▶ **EXERCISE DETAILS**: Print all of the lines exactly. Any picture among them stays out.

▶ **SOURCE EXCERPT**:
--- START ---

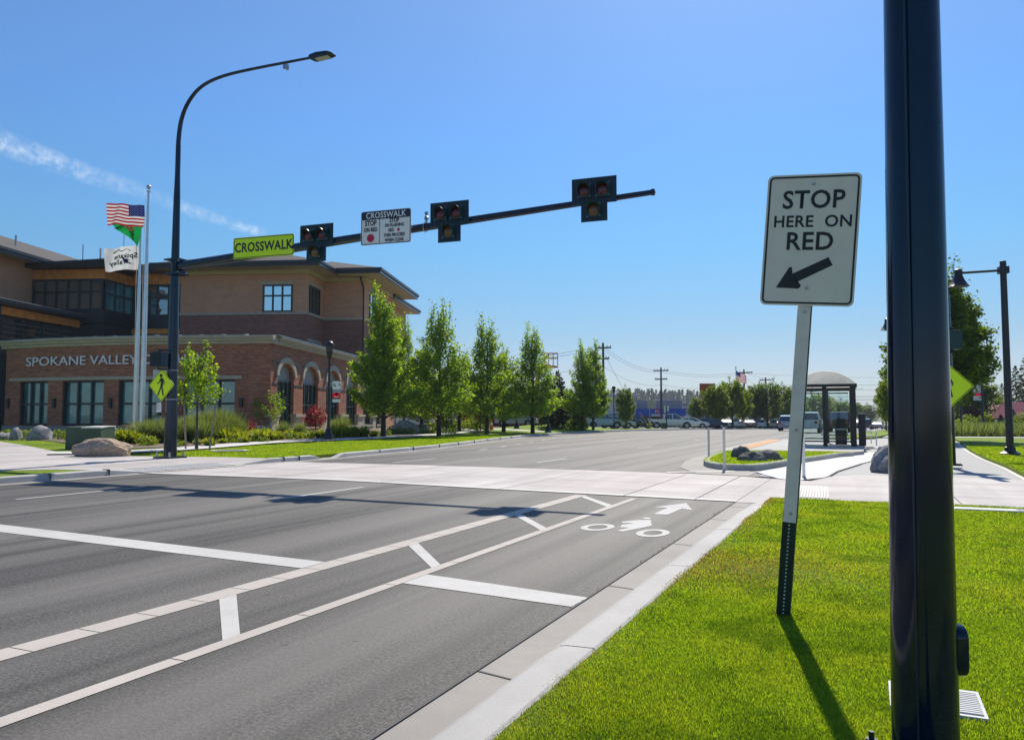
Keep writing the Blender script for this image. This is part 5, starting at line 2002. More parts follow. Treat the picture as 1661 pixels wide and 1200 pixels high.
# ------------------------------------------------------------------ trees and plants
def leaf_cloud(C, size, rng, flat=0.3, ratio=0.62):
    n = len(C)
    nrm = rng.normal(size=(n, 3))
    nrm[:, 2] = np.abs(nrm[:, 2]) + flat
    nrm /= np.linalg.norm(nrm, axis=1)[:, None]
    a = rng.normal(size=(n, 3))
    a -= nrm * (a * nrm).sum(1)[:, None]
    a /= np.linalg.norm(a, axis=1)[:, None]
    b = np.cross(nrm, a)
    s = (size * rng.uniform(0.65, 1.3, n))[:, None]
    V = np.stack([C - a * s * .5, C + b * s * ratio * .5 + nrm * s * .08, C + a * s * .5, C - b * s * ratio * .5 + nrm * s * .08], 1).reshape(-1, 3)
    F = np.arange(4 * n).reshape(-1, 4)
    return V, F


def tree(name, label, loc, H, prof, seed, leafm, nb=60, leaves=9000, size=0.16, clear=1.5, asc=0.55, trunk_r=0.13, barkm="bark_dark", scatter=0.2, spires=3, group=None, rz=0.0, clump=0.0, lean=0.0, cat="tree"):
    """prof(t) = crown radius at height share t of the crown; branches rise with slope asc and carry the leaves"""
    rng = np.random.default_rng(seed)
    t = thing(name, label, cat, loc, rz, group)
    mb = MB().use(barkm)
    top = H * 0.9
    bend = [(0.06 * H * 0.2 * math.sin(k * 1.3 + seed) * (k / 6), 0.06 * H * 0.2 * math.cos(k * 1.7 + seed) * (k / 6), -0.1 + (top + 0.1) * k / 6) for k in range(7)]
    mb.tube(bend, [trunk_r * (1.25 if k == 0 else 1) * (1 - 0.9 * k / 6) + 0.006 for k in range(7)], 8)

    def axis(z):
        k = max(0.0, min(5.999, (z + 0.1) / (top + 0.1) * 6))
        i = int(k)
        f = k - i
        return np.array([bend[i][c] * (1 - f) + bend[i + 1][c] * f for c in range(3)])
    cs, ws = [], []
    for i in range(nb):
        f = (i + rng.uniform(0, 1)) / nb
        z0 = clear + (H * 0.82 - clear) * f ** 1.15
        az = i * 2.399 + rng.uniform(-0.5, 0.5)
        tcrown = (z0 - clear) / (H - clear)
        # aim at a point of the outline somewhat higher up
        te = min(0.97, tcrown + asc * (0.25 + 0.25 * rng.uniform()) * (1 - tcrown * 0.6))
        r = prof(te) * rng.uniform(0.62, 1.08)
        z1 = clear + (H - clear) * te
        p0 = axis(z0)
        p3 = np.array([axis(min(z1, top))[0] + r * math.cos(az), axis(min(z1, top))[1] + r * math.sin(az), z1])
        mid = p0 * 0.45 + p3 * 0.55 + np.array([math.cos(az), math.sin(az), -0.35]) * r * 0.16
        P = [p0 * (1 - q) ** 2 + mid * 2 * q * (1 - q) + p3 * q * q for q in np.linspace(0, 1, 5)]
        br = max(0.008, trunk_r * 0.30 * (1 - f * 0.7))
        mb.tube([tuple(p) for p in P], [br, br * .8, br * .6, br * .42, br * .2], 5, False)
        ln = np.linalg.norm(p3 - p0)
        cs.append((P, ln))
        ws.append(ln * (0.55 + prof(tcrown)))
    for i in range(spires):
        az = rng.uniform(0, 2 * PI)
        rr = prof(0.72) * rng.uniform(0.15, 0.75)
        zt = H * (rng.uniform(0.86, 1.0) if i else 1.0)
        p0 = axis(clear + (H - clear) * 0.5)
        p3 = np.array([rr * math.cos(az), rr * math.sin(az), zt]) + axis(min(top, zt)) * np.array([1, 1, 0])
        P = [p0 * (1 - q) + p3 * q + np.array([math.cos(az), math.sin(az), 0]) * 0.25 * math.sin(q * PI) for q in np.linspace(0, 1, 5)]
        mb.tube([tuple(p) for p in P], [.04, .035, .028, .02, .008], 5, False)
        cs.append((P, np.linalg.norm(p3 - p0)))
        ws.append(np.linalg.norm(p3 - p0) * 0.9)
    mb.build("trunk", None, t, smooth=60)
    ws = np.array(ws)
    cnt = (leaves * ws / ws.sum()).astype(int)
    C = []
    for (P, ln), n in zip(cs, cnt):
        q = rng.uniform(0.22, 1.03, n) ** 0.85
        if clump:
            kk = max(3, int(ln / clump))
            q = (np.floor(q * kk) + 0.5 + rng.normal(0, 0.22, n)) / kk
        q = np.clip(q, 0.0, 1.06)
        P = np.array(P)
        idx = np.clip((q * 4).astype(int), 0, 3)
        fr = (q * 4 - idx)[:, None]
        pos = P[idx] * (1 - fr) + P[idx + 1] * fr
        pos += rng.normal(0, 1, (n, 3)) * (scatter * (0.55 + 0.6 * (1 - q))[:, None])
        C.append(pos)
    C = np.concatenate(C)
    V, F = leaf_cloud(C, size, rng)
    np_mesh("crown", V, F, leafm, t)
    return t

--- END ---

▶ **EXPECTED OUTPUT**:
Keep writing the Blender script for this image. This is part 5, starting at line 2002. More parts follow. Treat the picture as 1661 pixels wide and 1200 pixels high.
# ------------------------------------------------------------------ trees and plants
def leaf_cloud(C, size, rng, flat=0.3, ratio=0.62):
    n = len(C)
    nrm = rng.normal(size=(n, 3))
    nrm[:, 2] = np.abs(nrm[:, 2]) + flat
    nrm /= np.linalg.norm(nrm, axis=1)[:, None]
    a = rng.normal(size=(n, 3))
    a -= nrm * (a * nrm).sum(1)[:, None]
    a /= np.linalg.norm(a, axis=1)[:, None]
    b = np.cross(nrm, a)
    s = (size * rng.uniform(0.65, 1.3, n))[:, None]
    V = np.stack([C - a * s * .5, C + b * s * ratio * .5 + nrm * s * .08, C + a * s * .5, C - b * s * ratio * .5 + nrm * s * .08], 1).reshape(-1, 3)
    F = np.arange(4 * n).reshape(-1, 4)
    return V, F


def tree(name, label, loc, H, prof, seed, leafm, nb=60, leaves=9000, size=0.16, clear=1.5, asc=0.55, trunk_r=0.13, barkm="bark_dark", scatter=0.2, spires=3, group=None, rz=0.0, clump=0.0, lean=0.0, cat="tree"):
    """prof(t) = crown radius at height share t of the crown; branches rise with slope asc and carry the leaves"""
    rng = np.random.default_rng(seed)
    t = thing(name, label, cat, loc, rz, group)
    mb = MB().use(barkm)
    top = H * 0.9
    bend = [(0.06 * H * 0.2 * math.sin(k * 1.3 + seed) * (k / 6), 0.06 * H * 0.2 * math.cos(k * 1.7 + seed) * (k / 6), -0.1 + (top + 0.1) * k / 6) for k in range(7)]
    mb.tube(bend, [trunk_r * (1.25 if k == 0 else 1) * (1 - 0.9 * k / 6) + 0.006 for k in range(7)], 8)

    def axis(z):
        k = max(0.0, min(5.999, (z + 0.1) / (top + 0.1) * 6))
        i = int(k)
        f = k - i
        return np.array([bend[i][c] * (1 - f) + bend[i + 1][c] * f for c in range(3)])
    cs, ws = [], []
    for i in range(nb):
        f = (i + rng.uniform(0, 1)) / nb
        z0 = clear + (H * 0.82 - clear) * f ** 1.15
        az = i * 2.399 + rng.uniform(-0.5, 0.5)
        tcrown = (z0 - clear) / (H - clear)
        # aim at a point of the outline somewhat higher up
        te = min(0.97, tcrown + asc * (0.25 + 0.25 * rng.uniform()) * (1 - tcrown * 0.6))
        r = prof(te) * rng.uniform(0.62, 1.08)
        z1 = clear + (H - clear) * te
        p0 = axis(z0)
        p3 = np.array([axis(min(z1, top))[0] + r * math.cos(az), axis(min(z1, top))[1] + r * math.sin(az), z1])
        mid = p0 * 0.45 + p3 * 0.55 + np.array([math.cos(az), math.sin(az), -0.35]) * r * 0.16
        P = [p0 * (1 - q) ** 2 + mid * 2 * q * (1 - q) + p3 * q * q for q in np.linspace(0, 1, 5)]
        br = max(0.008, trunk_r * 0.30 * (1 - f * 0.7))
        mb.tube([tuple(p) for p in P], [br, br * .8, br * .6, br * .42, br * .2], 5, False)
        ln = np.linalg.norm(p3 - p0)
        cs.append((P, ln))
        ws.append(ln * (0.55 + prof(tcrown)))
    for i in range(spires):
        az = rng.uniform(0, 2 * PI)
        rr = prof(0.72) * rng.uniform(0.15, 0.75)
        zt = H * (rng.uniform(0.86, 1.0) if i else 1.0)
        p0 = axis(clear + (H - clear) * 0.5)
        p3 = np.array([rr * math.cos(az), rr * math.sin(az), zt]) + axis(min(top, zt)) * np.array([1, 1, 0])
        P = [p0 * (1 - q) + p3 * q + np.array([math.cos(az), math.sin(az), 0]) * 0.25 * math.sin(q * PI) for q in np.linspace(0, 1, 5)]
        mb.tube([tuple(p) for p in P], [.04, .035, .028, .02, .008], 5, False)
        cs.append((P, np.linalg.norm(p3 - p0)))
        ws.append(np.linalg.norm(p3 - p0) * 0.9)
    mb.build("trunk", None, t, smooth=60)
    ws = np.array(ws)
    cnt = (leaves * ws / ws.sum()).astype(int)
    C = []
    for (P, ln), n in zip(cs, cnt):
        q = rng.uniform(0.22, 1.03, n) ** 0.85
        if clump:
            kk = max(3, int(ln / clump))
            q = (np.floor(q * kk) + 0.5 + rng.normal(0, 0.22, n)) / kk
        q = np.clip(q, 0.0, 1.06)
        P = np.array(P)
        idx = np.clip((q * 4).astype(int), 0, 3)
        fr = (q * 4 - idx)[:, None]
        pos = P[idx] * (1 - fr) + P[idx + 1] * fr
        pos += rng.normal(0, 1, (n, 3)) * (scatter * (0.55 + 0.6 * (1 - q))[:, None])
        C.append(pos)
    C = np.concatenate(C)
    V, F = leaf_cloud(C, size, rng)
    np_mesh("crown", V, F, leafm, t)
    return t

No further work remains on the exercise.